Find minimum of $ [ x^{(\ln y-\ln z)} + y^{(\ln z-\ln x )} + z^{(\ln x-\ln y)} ]$

Question

If $$x\gt0,y\gt 0, z\gt 0$$ then find the minimum value of
$$ \left[ x^{(\ln y-\ln z)} + y^{(\ln z-\ln x )} + z^{(\ln x-\ln y)} \right]$$ Today I came across this question ( maybe it's from Progressions and Series ) and was unable to solve it , I tried in this way... $$ a^{log_cb}=b^{log_ca}$$hence $$ \left[ x^{(\ln y-\ln z)} + y^{(\ln z-\ln x )} + z^{(\ln x-\ln y)} \right]=\left[ \left({y\over z}\right)^{\ln x} +\left({z\over x}\right)^{\ln y} +\left({x\over y}\right)^{\ln z} \right] $$ now using property $AM \ge GM$ implies $$\left[ x^{(\ln y-\ln z)} + y^{(\ln z-\ln x )} + z^{(\ln x-\ln y)} \right]\ge \sqrt[3]{y^{\ln {x\over z}}z^{\ln {y\over x}}x^{\ln {z\over y}}} $$ but i cann't get any further .Is the question wrong? Is the approach wrong? Looking for some hints to get started...

Answer 1

The given expression can be rewritten as

$$\frac{x^{ln\left(y\right)}}{x^{ln\left(z\right)}}+\frac{y^{ln\left(z\right)}}{y^{ln\left(x\right)}}+\frac{z^{ln\left(x\right)}}{z^{ln\left(y\right)}}$$

Apply A.M >= G.M.

$$\left(\frac{\frac{x^{ln\left(y\right)}}{x^{ln\left(z\right)}}+\frac{y^{ln\left(z\right)}}{y^{ln\left(x\right)}}+\frac{z^{ln\left(x\right)}}{z^{ln\left(y\right)}}}{3}\right)\ge \left(\frac{x^{ln\left(y\right)}}{x^{ln\left(z\right)}}\cdot \frac{y^{ln\left(z\right)}}{y^{ln\left(x\right)}}\cdot \frac{z^{ln\left(x\right)}}{z^{ln\left(y\right)}}\right)^{\frac{1}{3}}$$

Using $a^{\log _c\left(b\right)}=b^{log_c\left(a\right)}$ , the denominators on the right side of the inequality can be manipulated.
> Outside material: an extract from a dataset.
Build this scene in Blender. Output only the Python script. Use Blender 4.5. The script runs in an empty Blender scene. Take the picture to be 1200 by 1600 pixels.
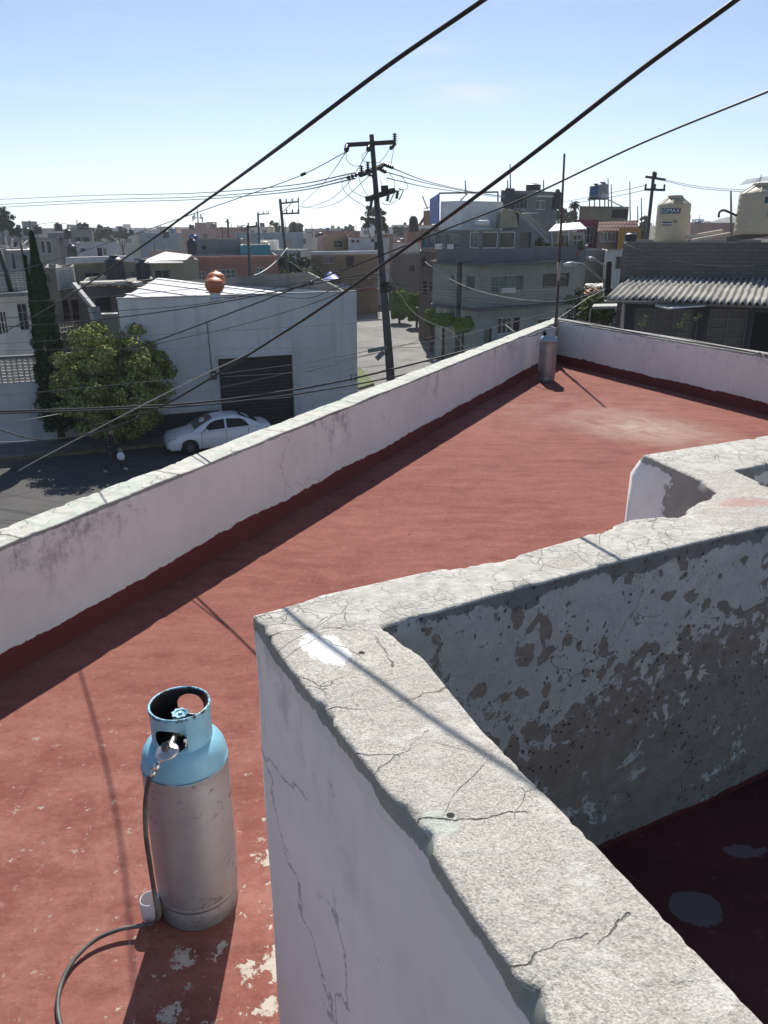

$$\left(\frac{\frac{x^{ln\left(y\right)}}{x^{ln\left(z\right)}}+\frac{y^{ln\left(z\right)}}{y^{ln\left(x\right)}}+\frac{z^{ln\left(x\right)}}{z^{ln\left(y\right)}}}{3}\right)\ge \:\left(\frac{x^{ln\left(y\right)}}{z^{ln\left(x\right)}}\cdot \:\frac{y^{ln\left(z\right)}}{x^{ln\left(y\right)}}\cdot \:\frac{z^{ln\left(x\right)}}{y^{ln\left(z\right)}}\right)^{\frac{1}{3}}$$

$$\left(\frac{\frac{x^{ln\left(y\right)}}{x^{ln\left(z\right)}}+\frac{y^{ln\left(z\right)}}{y^{ln\left(x\right)}}+\frac{z^{ln\left(x\right)}}{z^{ln\left(y\right)}}}{3}\right)\ge \:\left(1\right)^{\frac{1}{3}}$$

$$\left(\frac{x^{ln\left(y\right)}}{x^{ln\left(z\right)}}+\frac{y^{ln\left(z\right)}}{y^{ln\left(x\right)}}+\frac{z^{ln\left(x\right)}}{z^{ln\left(y\right)}}\right)\ge \:\left(3\right)$$

Therefore the minimum value of the expression is 3.

Answer 2

Let

$$x=e^u \quad y=e^v \quad z=e^w \quad u,v,w\in \mathbb{R}$$

then

$$ x^{(\ln y-\ln z)} + y^{(\ln z-\ln x )} + z^{(\ln x-\ln y)} = \frac{e^{uv}}{e^{uw}}+\frac{e^{vw}}{e^{uv}}+\frac{e^{uw}}{e^{vw}}\ge 3$$

by AM-GM or more directly by Rearrangement inequality.